Paris ce 14 Jer 1766
Vous m'avés envoyé, monsieur, les plus Jolies étrennes du monde, et je ne puis vous rendre que des souhaits.
Daignés aumoins les recevoir avec bonté et ajoutés â cette grâce celle de m'accorder toujours votre estime.
J'av[a]is pris la plume pour gronder lorsque votre charmante lettre est arrivée. La plume m'est tombée des mains et je la reprens pour écrire tout le contraire.
Voici le sujet de ma petite Colère. Il est arrivé depuis deux ou trois jours de Genève une Jolie pièce toute imprimée. Elle couroit Paris et tout en cheminant elle est arrivée chés moi, Je l'ai lüe, j'en ai parfaitement deviné l'auteur et j'étois fâché que cet auteur ne me mit pas au nombre de ses Elus. Il auroit parbleu bien tort car je me crois au nombre de ses saints.
M. d'Argental m'avoit déjà fait dire de ne point permettre l'impression de ces vers et je lui ai répondu que très sûrement nous nous opposerions à l'impression dès que vous le vouliés aussi, mais que je ne serois point surpris d'en voir paroitre deux ou trois éditions à la fois. Il faudroit un plus grand miracle que ceux de la bergère de Nanterre pour arrêter l'avidité d'un prôte ou d'un garçon imprimeur qui nous bâclera une édition dans une soirée, mais m. Covelle ne croit pas aux miracles, et puis c'est du Voltaire. On respecte bien les ordres de la police lorsqu'il est question de cet auteur! Les vers sibillins n'étoient point recherchés avec autant d'empressement. Je ne vous dirai point teste David cum Sybillo mais teste Saül cum rabbino.

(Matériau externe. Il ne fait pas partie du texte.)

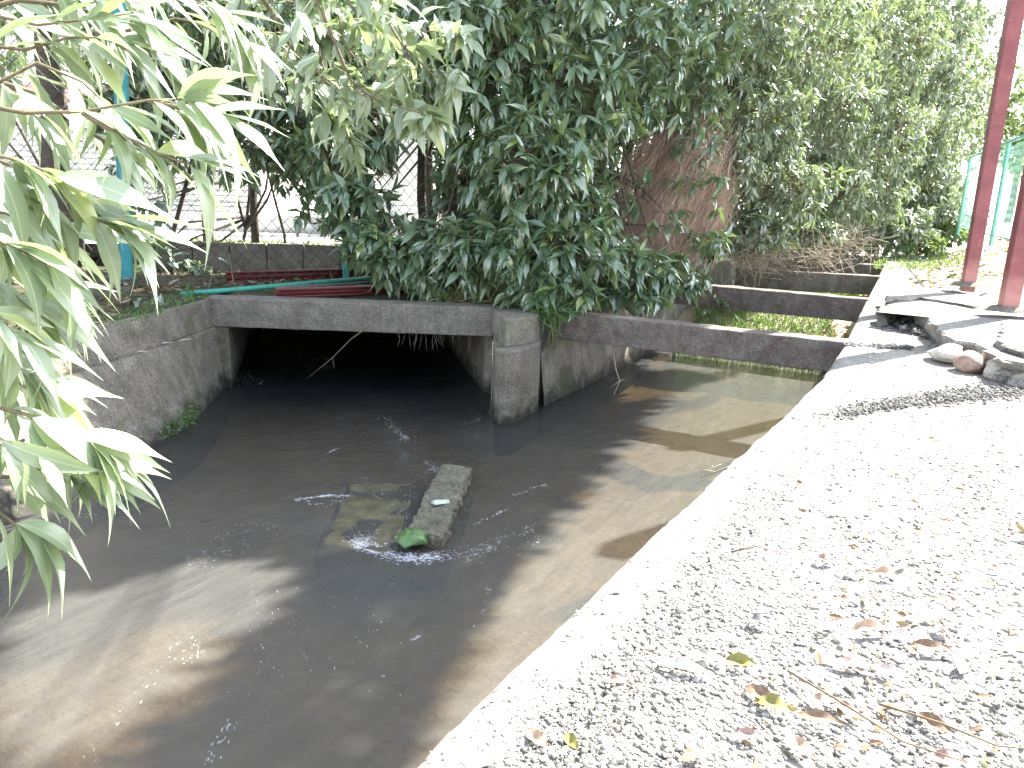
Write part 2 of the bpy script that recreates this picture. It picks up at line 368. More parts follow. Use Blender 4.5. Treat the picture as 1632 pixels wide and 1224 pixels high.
# ---------------------------------------------------------------- water and bed
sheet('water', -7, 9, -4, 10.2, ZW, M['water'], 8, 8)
V = []; nx, ny = 90, 110
for i in range(nx+1):
    for j in range(ny+1):
        x = -7+19*i/nx; y = -4+26*j/ny; s, u = su(x, y)
        z = -1.18+.10*vnoise(x*1.3, y*1.3)+.04*vnoise(x*5, y*5)
        z += .30*smooth01((u-3.6)/1.2)*smooth01((x-.5)/1.2)+.38*smooth01((u-4.4)/1.5)*smooth01((x-.8)/1.0)
        z += .07*smooth01((s+1.3)/1.)
        V.append((x, y, z))
F = [(i*(ny+1)+j, (i+1)*(ny+1)+j, (i+1)*(ny+1)+j+1, i*(ny+1)+j+1) for i in range(nx) for j in range(ny)]
tag(link('streambed', mesh_np('streambed', V, np.array(F), True), M['bed']), kind='structure')
# ---------------------------------------------------------------- left retaining wall
top = [(-2.98, 7.42), (-3.0, 7.1), (-3.07, 6.6), (-3.17, 6.1), (-3.26, 5.6), (-3.36, 5.0), (-3.47, 4.2), (-3.56, 3.2), (-3.6, 2), (-3.6, 0), (-3.6, -3)]
bot = [(-2.86, 7.35), (-2.82, 7.08), (-2.72, 6.55), (-2.64, 6.0), (-2.72, 5.5), (-2.8, 4.9), (-2.88, 4.2), (-2.95, 3.2), (-3.0, 2), (-3.0, 0), (-3.0, -3)]
def cat(P, t):
    i = min(int(t), len(P)-2); f_ = t-i; return Vector(P[i]).lerp(Vector(P[i+1]), f_)
lw = thing('retaining_wall', 'mossy leaning concrete retaining wall left of the culvert mouth', 'retaining wall', (-3, 6, -1.4))
def wallpart(name, prof):
    V = []; T = np.arange(0, 10.01, .08)
    for t in T:
        a, b_ = cat(top, t), cat(bot, t)
        for f_, z, o in prof:
            q = a.lerp(b_, f_); n_ = .012*vnoise(t*5, z*6)+.008*vnoise(t*17, z*22)
            V.append((q.x+o+n_, q.y, z+.006*vnoise(t*9, f_*5)))
    k = len(prof); F = [(i*k+j, i*k+j+1, (i+1)*k+j+1, (i+1)*k+j) for i in range(len(T)-1) for j in range(k-1)]
    return link(name, mesh_np(name, V, np.array(F), True), M['concrete'], lw)
wallpart('upper_course', [(-.9, -.02, 0), (-.3, .0, 0), (-.03, .0, 0), (.0, -.015, 0), (.05, -.07, 0), (.09, -.13, 0), (.13, -.2, 0), (.17, -.25, 0), (.18, -.275, 0), (.17, -.285, -.03)])
wallpart('lower_course', [(.1, -.272, 0), (.19, -.272, .005), (.22, -.277, .012), (.26, -.29, .01)]+[(.26+.74*i/14, -.29-.68*i/14, 0) for i in range(1, 15)]+[(1.25, -1.4, 0)])
# left bank soil
V = []; nx, ny = 60, 110
for i in range(nx+1):
    for j in range(ny+1):
        y = -3+ (10.4+3)*j/ny
        tt_ = 0
        xe = -2.98
        for q in range(len(top)-1):
            if top[q][1] >= y >= top[q+1][1]:
                xe = top[q][0]+(top[q+1][0]-top[q][0])*(top[q][1]-y)/(top[q][1]-top[q+1][1]); break
        d = 9*(i/nx)**1.7; x = xe-.04-d
        z = .005+.10*smooth01(d/.8)+.16*smooth01((d-.3)/2)+.05*vnoise(x*3, y*3)*smooth01(d*4)+.03*vnoise(x*9, y*9)*smooth01(d*4)
        if y > 7.45: z = z*(.6-.5*smooth01((y-8.2)/1.))+.0
        V.append((x, y, z))
F = [(i*(ny+1)+j, i*(ny+1)+j+1, (i+1)*(ny+1)+j+1, (i+1)*(ny+1)+j) for i in range(nx) for j in range(ny)]
tag(link('soil_bank', mesh_np('soil_bank', V, np.array(F), True), M['soil']), kind='structure')
# hedge ground behind culvert / left of the upstream channel
MW = [(.31, 7.0), (1.0, 8.25), (1.72, 9.6), (3.2, 12.3), (4.8, 15.3), (7.2, 19.8), (12, 28.8)]
V = []; 
for j in range(81):
    y = 7.62+21*j/80; xr = .2
    for q in range(len(MW)-1):
        if MW[q][1] <= y <= MW[q+1][1]: xr = MW[q][0]+(MW[q+1][0]-MW[q][0])*(y-MW[q][1])/(MW[q+1][1]-MW[q][1])
    xl = -3.0 if y < 10.4 else -6
    for i in range(31):
        x = xl+(xr-.12-xl)*i/30
        z = .0+.05*vnoise(x*3, y*3)
        V.append((x, y, z-.02*(1 if y < 8 else 0)))
F = [(j*31+i, j*31+i+1, (j+1)*31+i+1, (j+1)*31+i) for j in range(80) for i in range(30)]
tag(link('hedge_soil', mesh_np('hedge_soil', V, np.array(F), True), M['soil']), kind='structure')
# lot behind the fence
V = []
F = []
for i in range(31):
    for j in range(41):
        x = -40+52*i/30; y = 10.9+50*(j/40)**1.5
        V.append((min(x, 1.2+.5*(y-12)*.8), y-1.05 if x < -1.9 else max(y, 11.9), .30+.02*vnoise(i, j)))
F = [(i*41+j, (i+1)*41+j, (i+1)*41+j+1, i*41+j+1) for i in range(30) for j in range(40)]
tag(link('lot_ground', mesh_np('lot_ground', V, np.array(F), True), M['lot']), kind='structure')
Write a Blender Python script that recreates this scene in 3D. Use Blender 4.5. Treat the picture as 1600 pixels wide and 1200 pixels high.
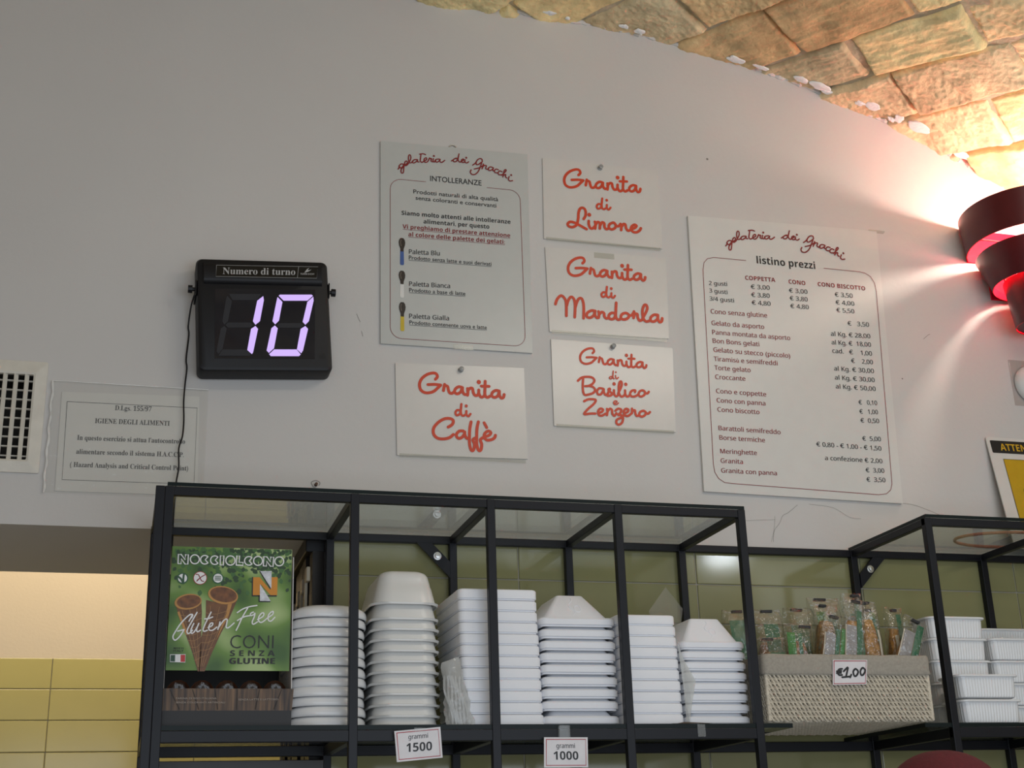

Pour moi, monsieur, je prens tout le monde à témoin de mon empressement à vous plaire, de mon admiration pour vous et de l'envie que j'aurois de prouver des sentimens aussi sincères.
E viva felice.
Marin
Vous avés la bonté de citer en ma faveur St Paul, qui dit que le prêtre doit vivre de l'autel. On vous prend ici ce beau passage à la lettre et on me dit que je ne suis point prêtre et que j'assiste très rarement à l'autel. De là on me laisse sans relâche, on me fait cependant toujours espérer moi chi vive sperando muore cacando, dit élégament le proverbe.